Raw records
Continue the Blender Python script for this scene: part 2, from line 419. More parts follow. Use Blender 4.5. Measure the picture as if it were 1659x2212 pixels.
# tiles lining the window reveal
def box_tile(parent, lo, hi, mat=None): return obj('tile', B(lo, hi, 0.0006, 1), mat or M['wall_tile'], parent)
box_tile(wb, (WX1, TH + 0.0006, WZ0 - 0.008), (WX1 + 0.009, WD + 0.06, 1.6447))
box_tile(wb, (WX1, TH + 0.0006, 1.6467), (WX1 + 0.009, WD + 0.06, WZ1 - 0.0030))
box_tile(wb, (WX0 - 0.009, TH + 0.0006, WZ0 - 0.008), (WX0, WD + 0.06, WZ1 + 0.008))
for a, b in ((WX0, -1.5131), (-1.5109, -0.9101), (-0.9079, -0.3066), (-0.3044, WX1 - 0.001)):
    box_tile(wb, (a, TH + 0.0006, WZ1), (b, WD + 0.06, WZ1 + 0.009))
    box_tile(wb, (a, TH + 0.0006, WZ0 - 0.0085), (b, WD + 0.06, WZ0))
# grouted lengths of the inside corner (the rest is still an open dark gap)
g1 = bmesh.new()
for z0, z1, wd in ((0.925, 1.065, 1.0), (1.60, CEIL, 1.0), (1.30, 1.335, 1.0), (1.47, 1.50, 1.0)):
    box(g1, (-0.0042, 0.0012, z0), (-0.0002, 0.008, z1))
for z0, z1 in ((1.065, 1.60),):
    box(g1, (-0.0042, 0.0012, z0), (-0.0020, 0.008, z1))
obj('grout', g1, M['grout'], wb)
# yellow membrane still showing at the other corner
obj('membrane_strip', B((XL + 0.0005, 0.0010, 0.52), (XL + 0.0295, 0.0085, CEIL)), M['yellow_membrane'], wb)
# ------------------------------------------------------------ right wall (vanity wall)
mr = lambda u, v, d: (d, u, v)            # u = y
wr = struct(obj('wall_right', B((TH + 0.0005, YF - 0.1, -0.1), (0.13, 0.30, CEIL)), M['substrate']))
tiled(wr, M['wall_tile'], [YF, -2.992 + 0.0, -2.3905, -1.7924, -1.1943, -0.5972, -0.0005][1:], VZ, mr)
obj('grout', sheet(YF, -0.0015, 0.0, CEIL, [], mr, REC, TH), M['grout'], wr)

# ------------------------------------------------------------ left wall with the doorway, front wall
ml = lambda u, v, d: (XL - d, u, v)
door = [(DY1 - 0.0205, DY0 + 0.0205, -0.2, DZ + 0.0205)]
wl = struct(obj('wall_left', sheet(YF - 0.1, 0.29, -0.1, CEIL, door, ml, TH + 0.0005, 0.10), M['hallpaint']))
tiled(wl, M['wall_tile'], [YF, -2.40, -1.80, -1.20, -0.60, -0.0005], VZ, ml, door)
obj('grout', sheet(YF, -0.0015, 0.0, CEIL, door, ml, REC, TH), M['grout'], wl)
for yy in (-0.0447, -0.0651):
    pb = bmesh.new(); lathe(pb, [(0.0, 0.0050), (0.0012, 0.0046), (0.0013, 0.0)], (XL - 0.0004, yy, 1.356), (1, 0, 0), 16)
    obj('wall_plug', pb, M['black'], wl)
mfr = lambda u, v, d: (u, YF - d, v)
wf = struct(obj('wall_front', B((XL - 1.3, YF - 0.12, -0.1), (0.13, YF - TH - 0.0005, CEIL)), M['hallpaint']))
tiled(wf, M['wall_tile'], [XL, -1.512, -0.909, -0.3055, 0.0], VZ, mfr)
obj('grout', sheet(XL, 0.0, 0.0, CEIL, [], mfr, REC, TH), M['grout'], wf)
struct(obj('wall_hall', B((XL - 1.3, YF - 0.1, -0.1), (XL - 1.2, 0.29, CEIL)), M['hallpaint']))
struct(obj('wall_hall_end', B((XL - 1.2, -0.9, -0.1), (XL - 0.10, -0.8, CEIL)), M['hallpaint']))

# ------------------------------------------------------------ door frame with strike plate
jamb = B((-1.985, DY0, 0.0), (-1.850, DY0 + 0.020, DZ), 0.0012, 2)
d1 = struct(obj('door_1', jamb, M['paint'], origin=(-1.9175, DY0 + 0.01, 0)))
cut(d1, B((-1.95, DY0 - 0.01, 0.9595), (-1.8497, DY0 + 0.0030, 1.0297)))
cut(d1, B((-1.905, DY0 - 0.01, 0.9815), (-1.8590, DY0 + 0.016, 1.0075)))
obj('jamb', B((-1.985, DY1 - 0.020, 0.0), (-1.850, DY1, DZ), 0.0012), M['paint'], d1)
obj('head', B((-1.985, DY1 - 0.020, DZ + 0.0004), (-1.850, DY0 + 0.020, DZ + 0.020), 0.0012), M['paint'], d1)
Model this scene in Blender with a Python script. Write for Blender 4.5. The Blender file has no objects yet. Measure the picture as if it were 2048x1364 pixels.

- _WHAT THE EXERCISE ASKS_: Pull out each record as written and restate it exactly.

- _SOLUTION FOR THIS TASK_:
Continue the Blender Python script for this scene: part 2, from line 419. More parts follow. Use Blender 4.5. Measure the picture as if it were 1659x2212 pixels.
# tiles lining the window reveal
def box_tile(parent, lo, hi, mat=None): return obj('tile', B(lo, hi, 0.0006, 1), mat or M['wall_tile'], parent)
box_tile(wb, (WX1, TH + 0.0006, WZ0 - 0.008), (WX1 + 0.009, WD + 0.06, 1.6447))
box_tile(wb, (WX1, TH + 0.0006, 1.6467), (WX1 + 0.009, WD + 0.06, WZ1 - 0.0030))
box_tile(wb, (WX0 - 0.009, TH + 0.0006, WZ0 - 0.008), (WX0, WD + 0.06, WZ1 + 0.008))
for a, b in ((WX0, -1.5131), (-1.5109, -0.9101), (-0.9079, -0.3066), (-0.3044, WX1 - 0.001)):
    box_tile(wb, (a, TH + 0.0006, WZ1), (b, WD + 0.06, WZ1 + 0.009))
    box_tile(wb, (a, TH + 0.0006, WZ0 - 0.0085), (b, WD + 0.06, WZ0))
# grouted lengths of the inside corner (the rest is still an open dark gap)
g1 = bmesh.new()
for z0, z1, wd in ((0.925, 1.065, 1.0), (1.60, CEIL, 1.0), (1.30, 1.335, 1.0), (1.47, 1.50, 1.0)):
    box(g1, (-0.0042, 0.0012, z0), (-0.0002, 0.008, z1))
for z0, z1 in ((1.065, 1.60),):
    box(g1, (-0.0042, 0.0012, z0), (-0.0020, 0.008, z1))
obj('grout', g1, M['grout'], wb)
# yellow membrane still showing at the other corner
obj('membrane_strip', B((XL + 0.0005, 0.0010, 0.52), (XL + 0.0295, 0.0085, CEIL)), M['yellow_membrane'], wb)
# ------------------------------------------------------------ right wall (vanity wall)
mr = lambda u, v, d: (d, u, v)            # u = y
wr = struct(obj('wall_right', B((TH + 0.0005, YF - 0.1, -0.1), (0.13, 0.30, CEIL)), M['substrate']))
tiled(wr, M['wall_tile'], [YF, -2.992 + 0.0, -2.3905, -1.7924, -1.1943, -0.5972, -0.0005][1:], VZ, mr)
obj('grout', sheet(YF, -0.0015, 0.0, CEIL, [], mr, REC, TH), M['grout'], wr)

# ------------------------------------------------------------ left wall with the doorway, front wall
ml = lambda u, v, d: (XL - d, u, v)
door = [(DY1 - 0.0205, DY0 + 0.0205, -0.2, DZ + 0.0205)]
wl = struct(obj('wall_left', sheet(YF - 0.1, 0.29, -0.1, CEIL, door, ml, TH + 0.0005, 0.10), M['hallpaint']))
tiled(wl, M['wall_tile'], [YF, -2.40, -1.80, -1.20, -0.60, -0.0005], VZ, ml, door)
obj('grout', sheet(YF, -0.0015, 0.0, CEIL, door, ml, REC, TH), M['grout'], wl)
for yy in (-0.0447, -0.0651):
    pb = bmesh.new(); lathe(pb, [(0.0, 0.0050), (0.0012, 0.0046), (0.0013, 0.0)], (XL - 0.0004, yy, 1.356), (1, 0, 0), 16)
    obj('wall_plug', pb, M['black'], wl)
mfr = lambda u, v, d: (u, YF - d, v)
wf = struct(obj('wall_front', B((XL - 1.3, YF - 0.12, -0.1), (0.13, YF - TH - 0.0005, CEIL)), M['hallpaint']))
tiled(wf, M['wall_tile'], [XL, -1.512, -0.909, -0.3055, 0.0], VZ, mfr)
obj('grout', sheet(XL, 0.0, 0.0, CEIL, [], mfr, REC, TH), M['grout'], wf)
struct(obj('wall_hall', B((XL - 1.3, YF - 0.1, -0.1), (XL - 1.2, 0.29, CEIL)), M['hallpaint']))
struct(obj('wall_hall_end', B((XL - 1.2, -0.9, -0.1), (XL - 0.10, -0.8, CEIL)), M['hallpaint']))

# ------------------------------------------------------------ door frame with strike plate
jamb = B((-1.985, DY0, 0.0), (-1.850, DY0 + 0.020, DZ), 0.0012, 2)
d1 = struct(obj('door_1', jamb, M['paint'], origin=(-1.9175, DY0 + 0.01, 0)))
cut(d1, B((-1.95, DY0 - 0.01, 0.9595), (-1.8497, DY0 + 0.0030, 1.0297)))
cut(d1, B((-1.905, DY0 - 0.01, 0.9815), (-1.8590, DY0 + 0.016, 1.0075)))
obj('jamb', B((-1.985, DY1 - 0.020, 0.0), (-1.850, DY1, DZ), 0.0012), M['paint'], d1)
obj('head', B((-1.985, DY1 - 0.020, DZ + 0.0004), (-1.850, DY0 + 0.020, DZ + 0.020), 0.0012), M['paint'], d1)
Model this scene in Blender with a Python script. Write for Blender 4.5. The Blender file has no objects yet. Measure the picture as if it were 2048x1364 pixels.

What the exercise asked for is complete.